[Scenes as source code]
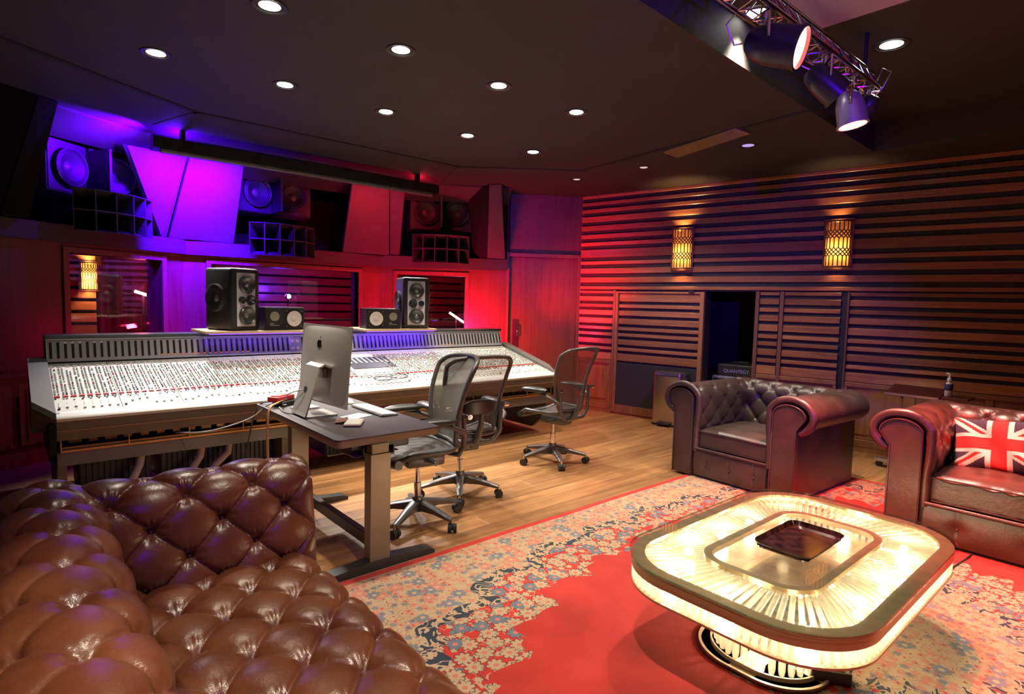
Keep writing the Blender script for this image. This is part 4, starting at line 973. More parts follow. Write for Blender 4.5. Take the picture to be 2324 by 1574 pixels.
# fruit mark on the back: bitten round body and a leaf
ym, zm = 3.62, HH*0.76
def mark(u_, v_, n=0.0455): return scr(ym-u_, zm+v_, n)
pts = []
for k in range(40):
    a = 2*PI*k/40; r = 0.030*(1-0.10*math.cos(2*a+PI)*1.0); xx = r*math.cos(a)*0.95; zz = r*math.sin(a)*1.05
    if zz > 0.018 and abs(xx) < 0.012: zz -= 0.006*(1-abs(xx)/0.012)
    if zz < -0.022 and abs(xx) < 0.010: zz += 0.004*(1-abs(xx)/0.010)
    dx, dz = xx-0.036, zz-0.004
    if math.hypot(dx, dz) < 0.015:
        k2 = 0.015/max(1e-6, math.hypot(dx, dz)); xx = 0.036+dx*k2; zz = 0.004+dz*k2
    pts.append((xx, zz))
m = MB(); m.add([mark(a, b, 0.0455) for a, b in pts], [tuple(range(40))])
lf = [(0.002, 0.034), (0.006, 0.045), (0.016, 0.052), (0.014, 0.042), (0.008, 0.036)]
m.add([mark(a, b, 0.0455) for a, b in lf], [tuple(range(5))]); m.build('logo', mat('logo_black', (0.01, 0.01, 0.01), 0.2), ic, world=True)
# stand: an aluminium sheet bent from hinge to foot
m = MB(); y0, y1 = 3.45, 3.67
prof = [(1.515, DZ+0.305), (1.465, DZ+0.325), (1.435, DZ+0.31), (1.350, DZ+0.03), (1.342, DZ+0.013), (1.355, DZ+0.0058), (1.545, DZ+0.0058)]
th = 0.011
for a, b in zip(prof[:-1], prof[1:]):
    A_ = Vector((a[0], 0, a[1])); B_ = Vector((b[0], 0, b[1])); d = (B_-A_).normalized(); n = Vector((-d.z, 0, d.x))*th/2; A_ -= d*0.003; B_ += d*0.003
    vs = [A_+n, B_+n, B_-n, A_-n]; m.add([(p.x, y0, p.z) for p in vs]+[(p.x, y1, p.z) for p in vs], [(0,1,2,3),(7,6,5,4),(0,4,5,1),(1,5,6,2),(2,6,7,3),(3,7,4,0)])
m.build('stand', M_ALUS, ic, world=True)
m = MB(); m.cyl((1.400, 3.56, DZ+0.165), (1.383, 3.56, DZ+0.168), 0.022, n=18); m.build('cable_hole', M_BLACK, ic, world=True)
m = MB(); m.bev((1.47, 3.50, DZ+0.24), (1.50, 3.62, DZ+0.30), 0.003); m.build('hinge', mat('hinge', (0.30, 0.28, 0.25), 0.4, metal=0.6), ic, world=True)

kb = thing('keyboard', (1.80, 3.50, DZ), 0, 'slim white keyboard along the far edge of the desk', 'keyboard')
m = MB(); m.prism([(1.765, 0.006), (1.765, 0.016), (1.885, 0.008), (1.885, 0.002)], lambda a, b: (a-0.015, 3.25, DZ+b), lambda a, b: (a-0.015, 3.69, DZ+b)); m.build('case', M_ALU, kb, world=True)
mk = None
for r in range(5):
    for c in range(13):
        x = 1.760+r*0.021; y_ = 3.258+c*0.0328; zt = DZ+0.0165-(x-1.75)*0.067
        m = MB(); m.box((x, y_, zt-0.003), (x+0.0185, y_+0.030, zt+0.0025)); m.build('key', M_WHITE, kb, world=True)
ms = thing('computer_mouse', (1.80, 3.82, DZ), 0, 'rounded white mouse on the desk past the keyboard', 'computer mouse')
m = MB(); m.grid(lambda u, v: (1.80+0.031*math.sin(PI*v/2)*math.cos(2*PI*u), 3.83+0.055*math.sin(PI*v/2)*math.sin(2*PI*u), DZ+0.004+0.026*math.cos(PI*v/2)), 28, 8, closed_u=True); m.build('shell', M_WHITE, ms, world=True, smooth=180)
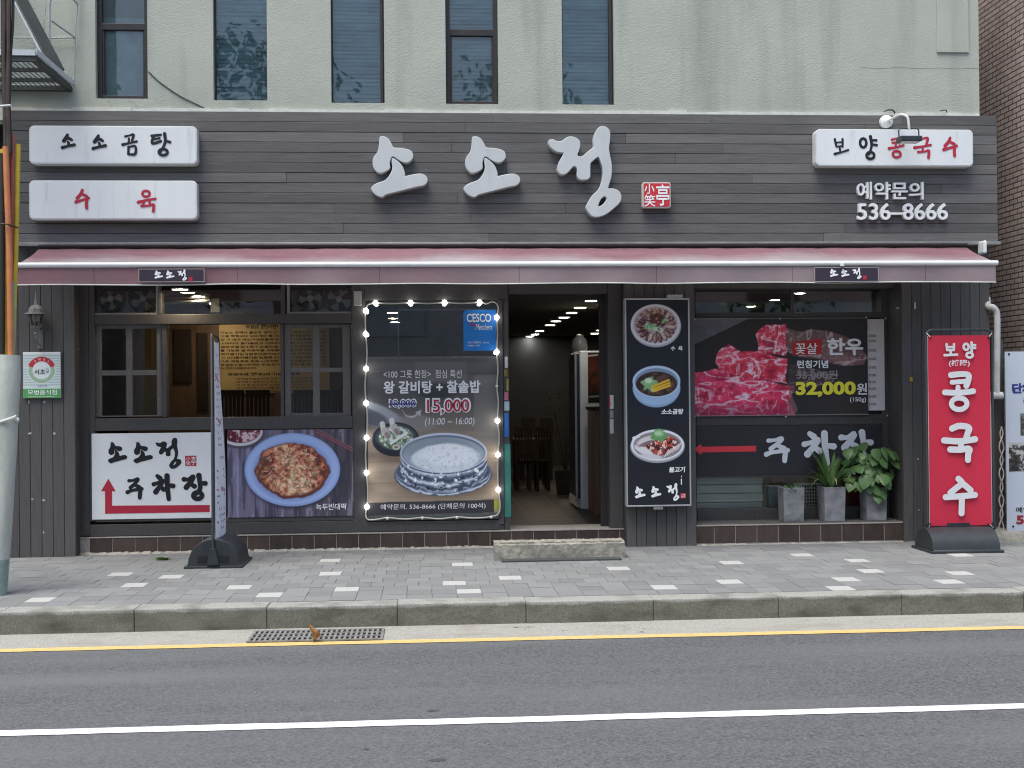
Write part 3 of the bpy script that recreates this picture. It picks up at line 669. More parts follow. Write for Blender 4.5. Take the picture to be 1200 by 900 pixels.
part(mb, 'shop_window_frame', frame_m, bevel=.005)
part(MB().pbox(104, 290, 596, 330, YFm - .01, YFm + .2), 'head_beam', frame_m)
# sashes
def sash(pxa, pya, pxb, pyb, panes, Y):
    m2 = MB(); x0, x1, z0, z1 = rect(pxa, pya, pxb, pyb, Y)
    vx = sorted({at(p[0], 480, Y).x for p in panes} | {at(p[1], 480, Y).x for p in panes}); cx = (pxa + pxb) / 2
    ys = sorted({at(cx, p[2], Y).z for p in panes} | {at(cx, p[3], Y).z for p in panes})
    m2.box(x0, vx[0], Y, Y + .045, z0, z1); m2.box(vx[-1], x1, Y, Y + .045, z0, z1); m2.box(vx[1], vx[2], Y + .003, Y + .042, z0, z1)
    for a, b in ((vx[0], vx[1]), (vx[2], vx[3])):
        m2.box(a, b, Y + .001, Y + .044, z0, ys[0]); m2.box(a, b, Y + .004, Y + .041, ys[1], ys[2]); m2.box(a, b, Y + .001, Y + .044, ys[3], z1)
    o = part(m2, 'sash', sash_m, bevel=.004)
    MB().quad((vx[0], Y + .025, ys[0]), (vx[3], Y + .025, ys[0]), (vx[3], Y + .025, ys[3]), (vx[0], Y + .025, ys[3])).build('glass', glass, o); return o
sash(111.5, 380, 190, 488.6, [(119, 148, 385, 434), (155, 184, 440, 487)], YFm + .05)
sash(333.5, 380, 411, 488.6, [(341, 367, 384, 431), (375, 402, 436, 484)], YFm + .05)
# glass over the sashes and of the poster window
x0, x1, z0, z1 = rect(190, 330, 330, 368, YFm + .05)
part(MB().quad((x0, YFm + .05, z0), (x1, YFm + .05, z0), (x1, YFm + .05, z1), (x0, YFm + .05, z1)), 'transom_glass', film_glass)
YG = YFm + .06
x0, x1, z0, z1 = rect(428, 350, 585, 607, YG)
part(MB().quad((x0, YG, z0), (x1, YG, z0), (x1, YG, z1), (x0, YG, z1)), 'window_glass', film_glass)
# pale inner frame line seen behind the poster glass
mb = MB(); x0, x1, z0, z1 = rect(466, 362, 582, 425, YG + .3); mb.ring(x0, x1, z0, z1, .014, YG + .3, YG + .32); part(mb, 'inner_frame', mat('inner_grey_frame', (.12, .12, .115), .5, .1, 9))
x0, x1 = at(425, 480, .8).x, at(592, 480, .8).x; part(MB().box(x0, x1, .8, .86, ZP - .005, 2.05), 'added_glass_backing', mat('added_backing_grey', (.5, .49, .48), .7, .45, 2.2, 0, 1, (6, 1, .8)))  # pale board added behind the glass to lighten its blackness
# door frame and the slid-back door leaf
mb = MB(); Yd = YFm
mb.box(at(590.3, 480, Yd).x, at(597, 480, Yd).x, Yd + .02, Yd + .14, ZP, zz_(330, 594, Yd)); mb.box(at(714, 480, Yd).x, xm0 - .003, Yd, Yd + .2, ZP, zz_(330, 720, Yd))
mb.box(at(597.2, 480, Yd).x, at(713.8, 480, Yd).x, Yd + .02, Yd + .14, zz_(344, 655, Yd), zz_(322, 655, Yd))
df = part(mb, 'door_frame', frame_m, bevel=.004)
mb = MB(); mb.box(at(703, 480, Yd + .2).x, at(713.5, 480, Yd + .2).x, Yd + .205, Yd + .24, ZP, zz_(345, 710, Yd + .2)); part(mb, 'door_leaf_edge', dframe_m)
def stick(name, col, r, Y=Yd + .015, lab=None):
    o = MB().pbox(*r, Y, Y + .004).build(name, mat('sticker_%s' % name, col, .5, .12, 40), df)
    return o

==

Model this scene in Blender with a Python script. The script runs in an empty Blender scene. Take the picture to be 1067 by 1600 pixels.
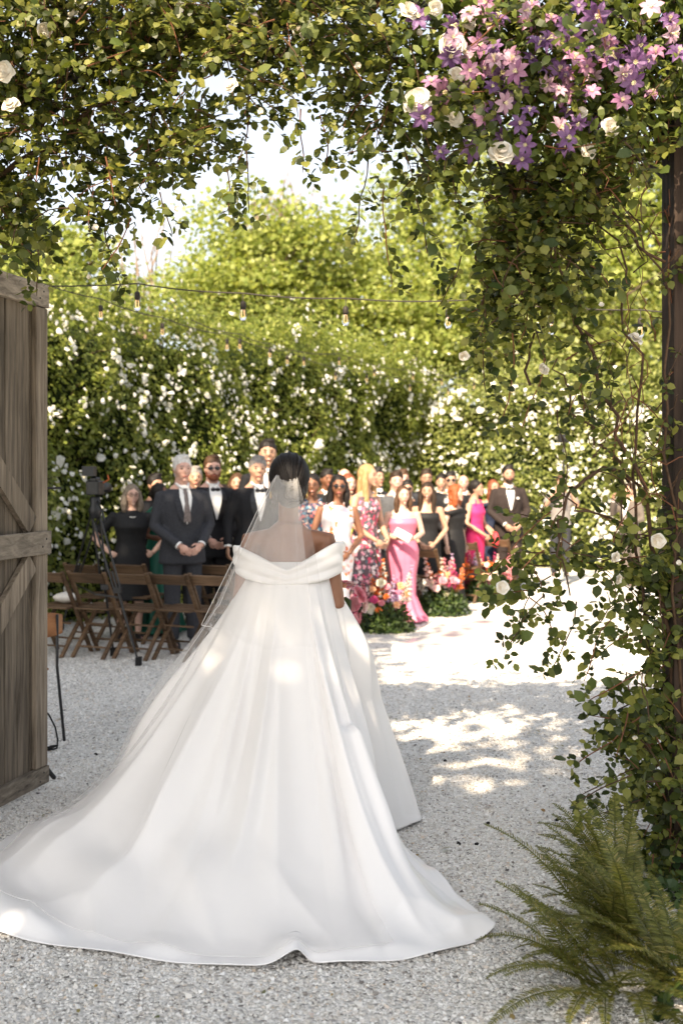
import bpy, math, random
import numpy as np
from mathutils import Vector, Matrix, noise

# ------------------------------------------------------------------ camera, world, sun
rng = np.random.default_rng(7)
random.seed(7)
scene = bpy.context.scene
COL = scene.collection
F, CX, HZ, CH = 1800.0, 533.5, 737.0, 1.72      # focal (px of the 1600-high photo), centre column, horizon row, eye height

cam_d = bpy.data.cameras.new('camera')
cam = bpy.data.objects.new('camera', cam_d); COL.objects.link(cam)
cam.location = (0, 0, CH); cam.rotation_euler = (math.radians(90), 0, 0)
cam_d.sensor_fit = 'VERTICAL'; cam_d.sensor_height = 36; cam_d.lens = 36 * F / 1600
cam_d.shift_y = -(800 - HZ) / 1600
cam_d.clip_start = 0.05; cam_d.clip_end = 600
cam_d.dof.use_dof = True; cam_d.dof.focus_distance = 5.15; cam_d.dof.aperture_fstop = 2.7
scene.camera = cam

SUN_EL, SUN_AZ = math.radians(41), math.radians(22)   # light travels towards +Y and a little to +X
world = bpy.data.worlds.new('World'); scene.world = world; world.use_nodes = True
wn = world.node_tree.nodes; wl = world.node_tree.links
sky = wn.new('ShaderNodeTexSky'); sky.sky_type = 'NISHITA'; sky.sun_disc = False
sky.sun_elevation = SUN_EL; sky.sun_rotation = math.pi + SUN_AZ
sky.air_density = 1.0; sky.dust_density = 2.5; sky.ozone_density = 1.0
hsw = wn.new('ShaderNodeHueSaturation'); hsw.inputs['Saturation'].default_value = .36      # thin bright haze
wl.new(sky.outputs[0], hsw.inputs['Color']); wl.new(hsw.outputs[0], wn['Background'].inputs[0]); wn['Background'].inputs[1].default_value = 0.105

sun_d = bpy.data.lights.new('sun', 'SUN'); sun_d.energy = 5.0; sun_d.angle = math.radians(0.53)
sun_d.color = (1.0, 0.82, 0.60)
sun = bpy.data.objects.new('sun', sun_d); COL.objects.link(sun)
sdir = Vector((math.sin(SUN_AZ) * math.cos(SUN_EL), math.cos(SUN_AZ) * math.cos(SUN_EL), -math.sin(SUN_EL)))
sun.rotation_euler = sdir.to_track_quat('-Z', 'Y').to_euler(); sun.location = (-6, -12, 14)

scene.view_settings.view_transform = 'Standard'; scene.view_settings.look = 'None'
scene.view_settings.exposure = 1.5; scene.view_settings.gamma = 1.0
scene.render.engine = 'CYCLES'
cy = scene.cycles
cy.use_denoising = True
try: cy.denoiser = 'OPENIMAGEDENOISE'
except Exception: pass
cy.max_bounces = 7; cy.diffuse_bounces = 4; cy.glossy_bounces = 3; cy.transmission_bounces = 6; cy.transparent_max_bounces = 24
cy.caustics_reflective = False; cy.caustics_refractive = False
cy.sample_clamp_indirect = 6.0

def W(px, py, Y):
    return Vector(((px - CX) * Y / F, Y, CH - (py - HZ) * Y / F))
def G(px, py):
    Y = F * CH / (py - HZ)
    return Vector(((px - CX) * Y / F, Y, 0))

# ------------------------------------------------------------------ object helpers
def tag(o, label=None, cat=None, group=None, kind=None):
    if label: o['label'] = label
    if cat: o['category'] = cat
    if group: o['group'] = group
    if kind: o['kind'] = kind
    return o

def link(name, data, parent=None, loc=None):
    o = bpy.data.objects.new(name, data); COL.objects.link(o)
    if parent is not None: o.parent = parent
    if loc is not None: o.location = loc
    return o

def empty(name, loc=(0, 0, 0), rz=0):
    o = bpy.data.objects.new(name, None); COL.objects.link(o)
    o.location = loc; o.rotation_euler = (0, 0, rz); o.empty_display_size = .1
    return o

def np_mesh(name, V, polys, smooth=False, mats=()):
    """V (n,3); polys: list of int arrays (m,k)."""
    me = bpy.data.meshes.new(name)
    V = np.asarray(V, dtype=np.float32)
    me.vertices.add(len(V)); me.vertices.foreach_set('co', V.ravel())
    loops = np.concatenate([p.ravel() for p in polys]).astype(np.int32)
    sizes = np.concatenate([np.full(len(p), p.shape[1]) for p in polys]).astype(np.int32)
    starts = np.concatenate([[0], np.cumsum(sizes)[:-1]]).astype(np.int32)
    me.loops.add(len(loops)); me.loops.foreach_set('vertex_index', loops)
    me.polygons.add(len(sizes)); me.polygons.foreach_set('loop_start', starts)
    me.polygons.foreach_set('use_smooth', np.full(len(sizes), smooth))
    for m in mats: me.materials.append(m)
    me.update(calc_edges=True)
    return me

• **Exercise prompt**
Where a line above includes "this", copy that line.

• **Result below**
Keep writing the Blender script for this image. This is part 4, starting at line 973. More parts follow. Write for Blender 4.5. Take the picture to be 2324 by 1574 pixels.
Write part 3 of the bpy script that recreates this picture. It picks up at line 669. More parts follow. Write for Blender 4.5. Take the picture to be 1200 by 900 pixels.
Model this scene in Blender with a Python script. The script runs in an empty Blender scene. Take the picture to be 1067 by 1600 pixels.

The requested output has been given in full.